Il secolo che ha visto una maggiore corrispondenza fra queste due sensibilità artistiche sembra essere il Seicento: mentre maestri come Borromini e Guarini realizzavano la loro idea di circolarità, tipicamente barocca, con bellissime cupole e guglie, Johann Sebastian Bach, a cui si attribuisce un 'rapporto geometrico con lo spazio', componeva brani che vengono spesso descritti come 'una visita ad un palazzo seicentesco', con il suo punto di partenza, le scale da percorrere e infine l'uscita, che inevitabilmente richiama da dove siamo entrati. Per questo motivo si parla in musica, a proposito di compositori che realizzano pezzi di questo tipo, di 'forme architettoniche'.

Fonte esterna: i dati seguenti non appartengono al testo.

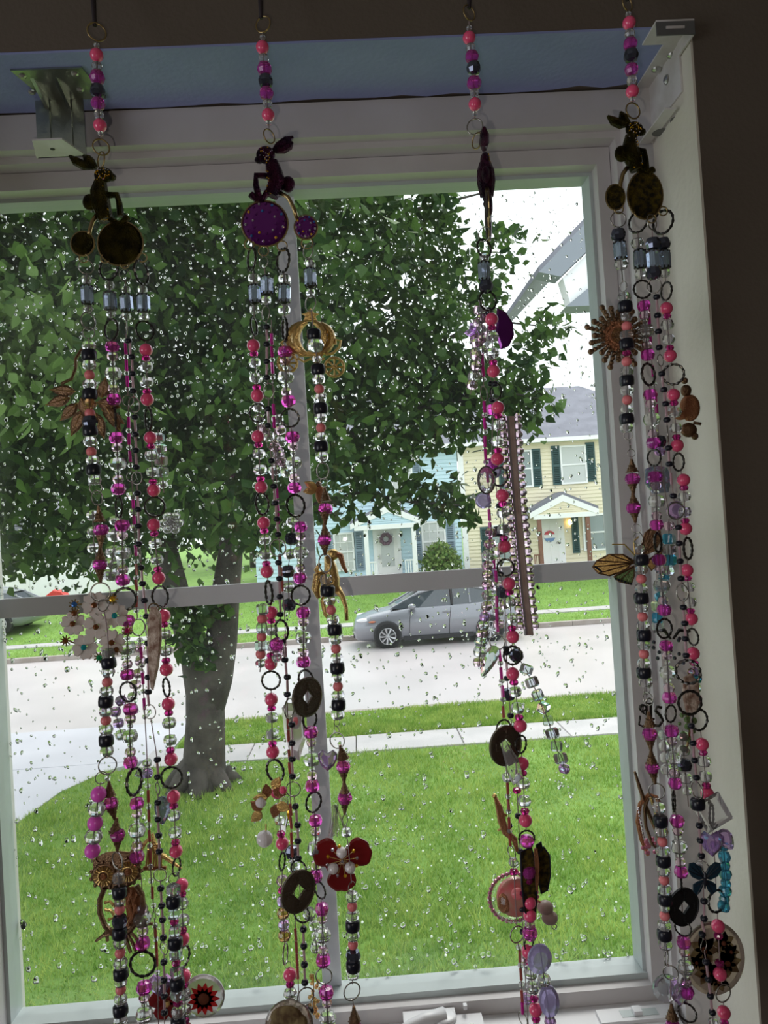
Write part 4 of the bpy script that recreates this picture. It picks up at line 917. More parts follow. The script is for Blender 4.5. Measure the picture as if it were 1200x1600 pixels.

L'ultimo punto affrontato è stato quello del rapporto con il pubblico: esso si basava, almeno fino al Novecento, principalmente su una serie di 'convenzioni', leitmotiv che permettevano agli spettatori di riconoscere e dunque apprezzare più partecipatamente ciò a cui assistevano: se in musica una partecipazione attiva era possibile anche grazie a generi come le marce trionfali che si svolgevano all'aperto, anche in ambito architettonico la lenta e graduale costruzione di un edificio lo rendeva più sentito e atteso dagli abitanti della zona. L'interazione con il pubblico è giunta poi alla sua nullificazione nel corso del Novecento: basti pensare al celebre componimento di John Cage, '4.33', in cui orchestra e direttore rimangono in silenzio per permettere al teatro di 'ascoltare il contesto', oppure alle recenti avanguardie architettoniche.